Nell’Aravà vivono appena 3 mila anime - su una popolazione israeliana di oltre 8 milioni - e si tratta in gran parte di scienziati, ricercatori e pionieri dell’agricoltura hi-tech che, assieme alle rispettive famiglie, scelgono di cimentarsi con una natura avversa, vivendo in kibbutzim o moshavim, le comunità agricole lungo la Valle del Giordano. «Da queste parti siamo in pochi, ma quando ci incontriamo per caso in un campo coltivato nel caldo torrido - ci dice Yaakov, immigrato da Filadelfia oltre 30 anni fa - nascono amicizie destinate a durare». Nulla da sorprendersi se a Sapir, a metà strada fra Hatzeva e Yotvata, il «Keren Kayemet Le-Israel» - il Fondo nazionale ebraico che si cura dello sviluppo della natura in Israele sin da prima della nascita dello Stato - ha creato una scuola di agricoltura che accoglie centinaia di studenti del Terzo Mondo.
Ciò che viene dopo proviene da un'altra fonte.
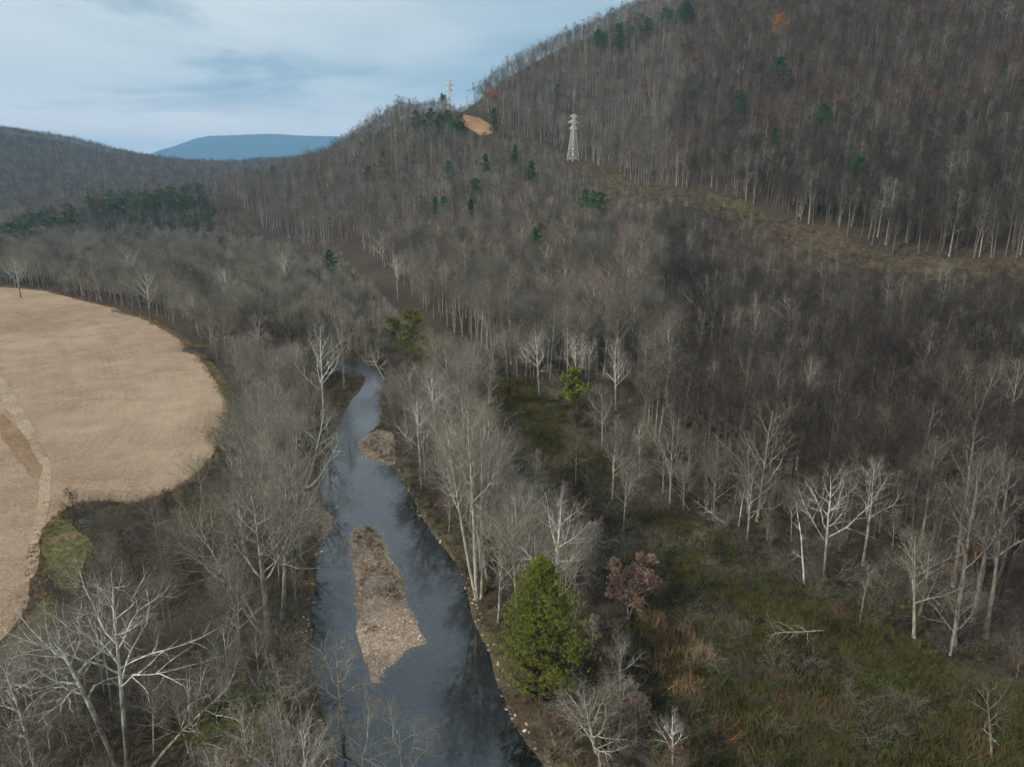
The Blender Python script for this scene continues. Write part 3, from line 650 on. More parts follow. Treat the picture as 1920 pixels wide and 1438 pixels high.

Quando arriviamo, ci sono quattro classi, ognuna con alunni provenienti da Myanmar, Vietnam, Indonesia e Sud Sudan. Sono le bandierine nazionali fuori dalle porte a indicare la nazione di provenienza.

I giovani dal Terzo Mondo
I giovani, quasi tutti ventenni, fanno a gara nel raccontare l’esperienza in corso. «Sono venuta qui senza sapere nulla di Israele - dice Nuri, birmana - e ho scoperto di poter aiutare il mio villaggio a gestire meglio l’acqua nei campi». George, del Sud Sudan, si sofferma invece sull’elemento del «numero»: «Gli israeliani sono pochi e hanno un Paese piccolo, ma producono molte idee e ciò può essere d’esempio per una nazione piccola e giovane come la nostra». Nell’aula degli indonesiani c’è un elemento in più, perché Jakarta non ha rapporti diplomatici con lo Stato Ebraico. Gli studenti di agricoltura raccontano il lungo percorso fatto per ottenere i visti, esprimendo la speranza di «poter ripetere nei nostri villaggi i miracoli di vita nel deserto a cui assistiamo qui ogni giorno», come dice un ragazzo di 26 anni, chiedendo l’anonimato. La scommessa dell’Istituto Aravà è di trasformare l’agricoltura hi-tech in un ponte verso il Terzo Mondo e fra i progetti più recenti c’è «Solchi nel Deserto» che ha visto uscire dalle aule del Negev gli abitanti del villaggio di Turkana, in Kenya. «Ragazzi straordinari», dice di loro Moti Harari, docente di «trattamento di terreni aridi».